Gasoline, diesel seen rising by over ₱1/liter next week
Photo by Mark Balmores | MB
Oil prices are set to rise next week, driven by stronger global demand, seasonal maintenance at downstream facilities, and the recent conclusion of the United States (US) government shutdown.
Based on the four-day Mean of Platts Singapore (MOPS) average, gasoline prices are projected to increase by around ₱1.3 per liter, while diesel could rise by ₱1 to ₱1.2 per liter. Kerosene prices are also expected to climb by approximately ₱1 per liter. Oil companies typically finalize and announce price adjustments on Monday.
The Department of Energy’s (DOE) Oil Industry Management Bureau (OIMB) noted that the reopening of US federal agencies following a 43-day government shutdown would likely influence next week’s price movements.
“Early part of the week, prices of petroleum products in the international market see-saw due to the latest US sanctions on Russian oil and the optimism over [the] end to the US government shutdown,” said Rodela Romero, OIMB director.
The shutdown ended after US President Donald Trump signed a funding package allowing government agencies to resume operations. The move signaled stronger economic activity, which in turn impacts oil demand.
“But this was capped off by a prediction that rising supply will outweigh demand,” Romero added.
However, industry executives are seeing tighter supply fundamentals.
Leo Bellas, president of Jetti Petroleum, said that supply constraints are likely in some regions due to ongoing Russian sanctions and refinery works.

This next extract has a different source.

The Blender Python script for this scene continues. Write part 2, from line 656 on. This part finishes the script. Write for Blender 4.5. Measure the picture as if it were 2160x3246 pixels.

“Diesel and middle distillate prices stay supported on tighter fundamentals as supply remains capped due to refinery turnarounds, and with growing concerns that Western sanctions on Russian oil could further disrupt trade flows,” Bellas elaborated.
Bellas also projected tighter gasoline supply, citing rising demand, inventory drawdowns, and falling exports from major producers due to refinery outages and maintenance.
“Further upside to prices are expected to be capped as supply tightness is seen to gradually ease with refineries returning from the seasonal turnaround,” the Jetti executive shared.
Separately, ING Economics reported Friday that the International Energy Agency (IEA) is anticipating a large oil surplus next year, which could add to the market’s bearish stock outlook. US crude inventories have simultaneously expanded by 6.4 million barrels.